これがモデルです~不協和と掛留
前回、「イタリア・バロックの作品に倣って、賛美歌を『不協和と掛留』を多用した作品に編曲しました」と書きましたが、実際にモデルにした作品とはどのようなものだったのか。
その一つの例をご紹介します。
ジローラモ・フレスコバルディ(1583-1643)の『音楽の花束 Fiori Musicali』に納められた「マドンナのミサ」の中の「聖体奉挙のためのトッカータ」です。
「トッカータ」といっても、華やかな演奏技巧を駆使した作品ではなく、静かなゆったりとした作品で、イタリアのパイプオルガンの最も基本的なストップ(音色)である”Principale”のみを使って演奏します。
岐阜県白川町の町民会館にある、イタリア・バロック様式のパイプオルガン(辻オルガン制作)を弾く機会がありましたので、そこで収録してきました。
この曲は、イエス・キリストの十字架を想い起こす、ミサの中でも最も内省的な時間のために作られた作品です。
ミサ出席者は「私を救った十字架」という思いで聴きますし、作曲者も深い思いを込めて作るわけです。
ですから、「聖体奉挙のための」というタイトルがついた曲には、すばらしい作品が多いです。
「不協和と掛留」という技法によって、音が「ぶつかる」ということがたびたび起こります。

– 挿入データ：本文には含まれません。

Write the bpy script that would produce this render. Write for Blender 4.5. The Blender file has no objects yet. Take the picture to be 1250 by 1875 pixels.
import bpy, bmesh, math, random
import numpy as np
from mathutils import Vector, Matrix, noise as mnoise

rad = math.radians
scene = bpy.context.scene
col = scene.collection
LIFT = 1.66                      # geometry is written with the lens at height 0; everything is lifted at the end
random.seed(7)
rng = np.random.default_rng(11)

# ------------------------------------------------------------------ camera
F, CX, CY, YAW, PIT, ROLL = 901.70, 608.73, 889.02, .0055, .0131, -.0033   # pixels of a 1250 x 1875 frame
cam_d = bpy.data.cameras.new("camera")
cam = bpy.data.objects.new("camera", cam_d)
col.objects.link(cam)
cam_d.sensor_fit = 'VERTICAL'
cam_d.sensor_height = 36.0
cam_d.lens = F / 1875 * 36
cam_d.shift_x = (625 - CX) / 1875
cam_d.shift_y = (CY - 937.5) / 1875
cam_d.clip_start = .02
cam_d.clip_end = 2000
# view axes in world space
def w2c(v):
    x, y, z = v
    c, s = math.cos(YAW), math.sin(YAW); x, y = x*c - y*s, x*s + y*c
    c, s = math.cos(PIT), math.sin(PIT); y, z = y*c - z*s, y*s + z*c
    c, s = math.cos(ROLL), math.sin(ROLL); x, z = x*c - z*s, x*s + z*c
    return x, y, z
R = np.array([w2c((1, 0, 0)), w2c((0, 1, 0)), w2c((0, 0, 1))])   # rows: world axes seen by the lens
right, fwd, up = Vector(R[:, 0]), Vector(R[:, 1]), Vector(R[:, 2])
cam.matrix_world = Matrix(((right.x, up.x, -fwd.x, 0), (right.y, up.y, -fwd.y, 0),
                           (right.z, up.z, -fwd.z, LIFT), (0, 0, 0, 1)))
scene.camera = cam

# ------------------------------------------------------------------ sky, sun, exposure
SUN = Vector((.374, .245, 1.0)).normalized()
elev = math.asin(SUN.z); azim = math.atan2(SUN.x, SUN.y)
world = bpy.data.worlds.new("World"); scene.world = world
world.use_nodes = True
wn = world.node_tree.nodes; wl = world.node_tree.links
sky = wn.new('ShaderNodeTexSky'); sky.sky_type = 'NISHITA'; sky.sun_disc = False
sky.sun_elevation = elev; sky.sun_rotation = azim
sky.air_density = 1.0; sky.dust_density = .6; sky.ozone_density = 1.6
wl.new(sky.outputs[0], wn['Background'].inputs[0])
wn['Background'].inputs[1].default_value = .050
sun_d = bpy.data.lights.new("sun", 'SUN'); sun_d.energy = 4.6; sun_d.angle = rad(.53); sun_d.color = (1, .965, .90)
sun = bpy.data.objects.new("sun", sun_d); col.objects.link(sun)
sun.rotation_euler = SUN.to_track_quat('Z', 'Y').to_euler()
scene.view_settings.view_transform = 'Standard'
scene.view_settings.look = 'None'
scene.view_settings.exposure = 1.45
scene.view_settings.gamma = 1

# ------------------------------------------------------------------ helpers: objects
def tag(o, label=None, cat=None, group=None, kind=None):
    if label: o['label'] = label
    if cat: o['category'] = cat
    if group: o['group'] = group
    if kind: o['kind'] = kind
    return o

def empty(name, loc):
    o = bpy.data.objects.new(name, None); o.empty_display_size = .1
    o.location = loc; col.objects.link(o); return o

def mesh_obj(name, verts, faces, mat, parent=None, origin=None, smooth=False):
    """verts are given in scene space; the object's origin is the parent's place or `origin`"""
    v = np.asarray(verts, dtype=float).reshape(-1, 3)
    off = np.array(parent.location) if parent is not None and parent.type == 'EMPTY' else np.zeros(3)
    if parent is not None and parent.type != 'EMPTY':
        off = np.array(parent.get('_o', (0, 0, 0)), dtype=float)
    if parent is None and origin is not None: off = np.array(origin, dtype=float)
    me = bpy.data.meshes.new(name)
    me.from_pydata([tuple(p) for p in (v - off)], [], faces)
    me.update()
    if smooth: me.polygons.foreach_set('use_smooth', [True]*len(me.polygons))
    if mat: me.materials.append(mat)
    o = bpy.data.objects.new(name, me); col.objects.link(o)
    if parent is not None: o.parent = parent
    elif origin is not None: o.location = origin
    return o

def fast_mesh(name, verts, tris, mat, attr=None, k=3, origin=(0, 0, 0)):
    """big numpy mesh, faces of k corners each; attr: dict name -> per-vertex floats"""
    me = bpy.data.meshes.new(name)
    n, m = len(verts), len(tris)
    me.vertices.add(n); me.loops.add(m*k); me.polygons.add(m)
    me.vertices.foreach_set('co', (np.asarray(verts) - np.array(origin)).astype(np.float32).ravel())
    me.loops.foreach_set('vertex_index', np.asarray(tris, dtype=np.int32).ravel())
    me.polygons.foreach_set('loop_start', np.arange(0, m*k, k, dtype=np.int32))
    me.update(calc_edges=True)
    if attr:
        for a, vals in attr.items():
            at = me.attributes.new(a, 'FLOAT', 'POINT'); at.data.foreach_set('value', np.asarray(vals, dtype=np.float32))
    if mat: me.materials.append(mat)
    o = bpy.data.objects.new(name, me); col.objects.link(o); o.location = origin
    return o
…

そのことによって、悲しみや苦しみが表現されるのですが、それは自分の内にある同じような感情と共鳴します。
そして、その「音のぶつかり」が解決していく時の何とも言えない美しさ。
それによって自分の悲しみや苦しみも溶かされて、心の深いところからいやされていく-そういう音楽です。
聖書のイザヤ書53章5節というところに、イエス・キリストの十字架を預言した、このような言葉があります:
彼は私たちの背きのために刺し貫かれ
私たちの過ちのために打ち砕かれた。
彼が受けた懲らしめによって
私たちに平安が与えられ
彼が受けた打ち傷によって私たちは癒やされた。
まさにこの内容を「不協和と掛留」によって表現した作品、それが「聖体奉挙のためのトッカータ」なのです。